Get to know sake! Japan’s most famous of brews has multiple uses and purposes. Learn about the main difference between drinking sake and cooking sake.

 

What is sake?

Sake (日本酒) is a Japanese rice beer made of fermented rice.

Crafted from rice and water, sake is often called rice wine – however, it is brewed in a process closer to the preparation of beer rather than solely fermented like grapes for wine.

Sake is derived from rice starch which is converted to sugar – and the sugar is made into alcohol by the addition of yeast.

Cooking with sake

Just as Italians and French use wine to add depth and flavor to many dishes, the Japanese use sake in the same way. Sake can round out the flavors of a dish and has masking properties, making seafood small less “fishy”.

 Recipes using sake:

While there are many types of sake made for drinking and savoring on their own, a lower quality variation called ryorishu is used exclusively for cooking.

The difference between cooking sake and drinking sake

Ryorishu has salt added, making it unfit to drink – and adds the benefit of allowing it to be sold as a cooking ingredient in shops not licensed to sell alcohol.

But don’t think you have to use cooking sake in the kitchen exclusively. A decent to good drinking sake can really make a dish pop and add a subtle depth of flavor you might not get from cooking sake.

In fact, when it comes to cooking with sake there’s a rule of thumb:

  • You can cook with drinking sake.
  • However, you should NOT drink cooking sake.

Follow that basic rule, and you should be in good shape.

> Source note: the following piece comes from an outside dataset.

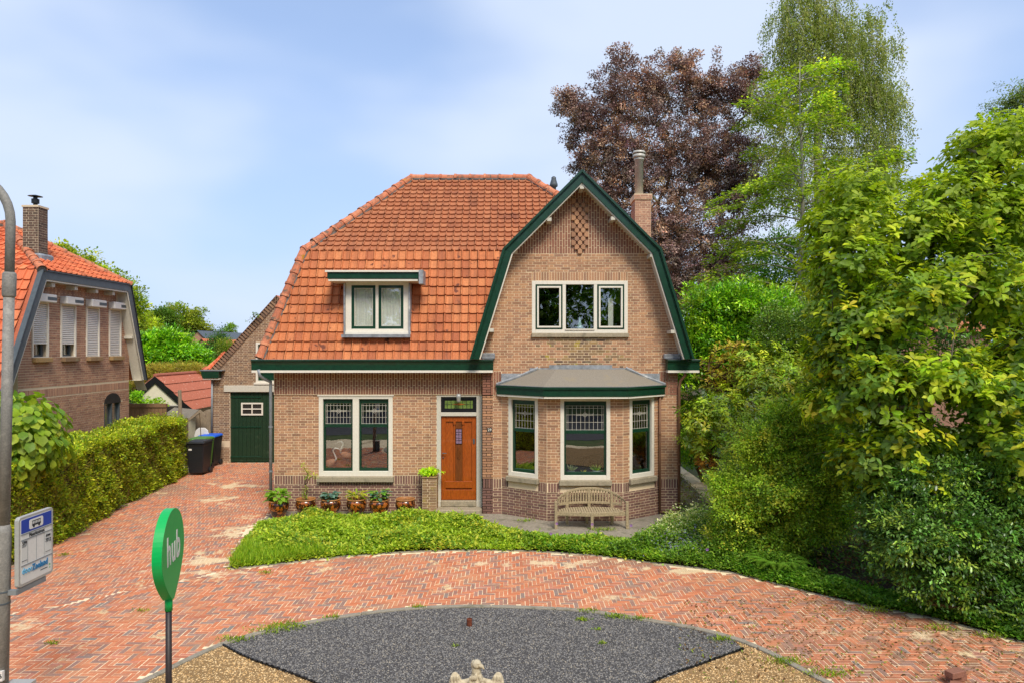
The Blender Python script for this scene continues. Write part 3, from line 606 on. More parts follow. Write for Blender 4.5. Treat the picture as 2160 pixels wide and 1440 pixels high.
for a in (-.06, 0, .06): d.fbox(FL, cx - .004, cx + .004, 1.62, 1.98, -.056, -.051)
for z in (1.70, 1.76, 1.84, 1.9): d.fbox(FL, x0 + .35, x1 - .35, z - .004, z + .004, -.0565, -.0515)
d.build('glass_leading', M['black'], door)
d = MB(); d.fbox(FL, cx - .035, cx + .035, 1.26, 1.57, -.066, -.05); d.fbox(FL, cx - .015, cx + .015, 1.30, 1.53, -.05, -.04); d.build('mail_slot', M['wood_dark'], door, bevel=.004)
d = MB(); d.tube([FL.p(x0 + .05, 1.40, -.045), FL.p(x0 + .05, 1.40, .02)], .012, 8); d.tube([FL.p(x0 + .03, 1.40, .015), FL.p(x0 + .13, 1.40, .015)], .011, 8); d.lathe(FL.p(x0 + .05, 1.28, -.03), [(0.001, 0), (.02, .005), (.02, .02), (.001, .022)], 10); d.build('handle', M['dgrey'], door)
d = MB(); d.fbox(FL, x1 - .08, x1 - .04, 1.62, 1.74, -.045, -.03); d.build('door_knocker', M['dgrey'], door, bevel=.004)
st = MB(); st.fbox(FL, -1.81, -.71, .0, .13, -.05, .42); st.fbox(FL, -1.70, -.86, .131, .27, -.12, .05); st.build('doorstep', M['stone'], house, bevel=.015)
lp = MB(); c0 = FL.p(-1.27, 2.76, .11); lp.lathe(c0, [(.001, .07), (.045, .065), (.06, .03), (.06, -.01), (.05, -.03), (.05, -.1), (.03, -.125), (.001, -.13)], 16); lp.tube([FL.p(-1.27, 2.80, .02), FL.p(-1.27, 2.81, .1)], .015, 8); lp.build('porch_lamp', M['alu'], house, smooth=True)
pl = MB(); pl.fbox(FG, -.585, -.47, 1.945, 2.04, .006, .014); pl = pl.build('number_plate', M['ink'], house)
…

If you decide to use a drinking sake in a recipe, there’s no need to break the bank. Since you’ll be mixing it with other more assertive ingredients, going for the most expensive bottle may not be the best use of your funds or that high-end sake.

That said, I think it’s always best to use sake you’d be happy to drink on its own. (Same goes for cooking with wine!). When in doubt, ask the staff at your local liquor store.

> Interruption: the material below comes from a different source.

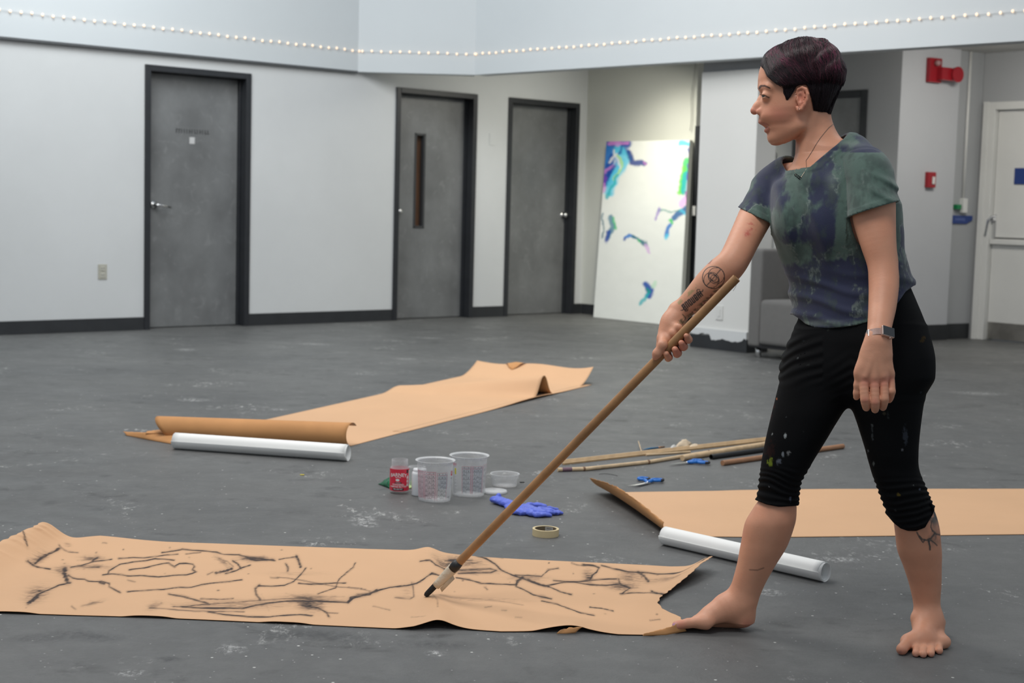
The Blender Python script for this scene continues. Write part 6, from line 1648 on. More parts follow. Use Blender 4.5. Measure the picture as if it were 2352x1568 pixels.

What does sake taste like?

Since we’re not drinking the cooking sake, the following applies to sake meant to be consumed on its own.

I’ve personally always found sake to typically be smooth and mild with a dry fruitiness around the edges. Most sake tends to be warming without a sharp bite from the alcohol.

And yes, that’s a pretty broad generalization. Just like wine, beer and spirits each have unique flavor properties that can vary greatly, the same can be said for sake.

Where to buy cooking sake

The same salt content that makes ryorishu unfit to drink also means that it can be sold in grocery stores where they may not have a license to sell alcohol.

You should have no trouble tracking it down at most Asian markets. Or pick up cooking sake on Amazon.

How to store cooking sake

Keep your cooking sake in a dark, cool place and it should be good for quite a while.

It should be fine without refrigeration for 3-6 months. I store mine in a closed cabinet with my spices and cooking oils – and haven’t had a bottle go bad on me yet!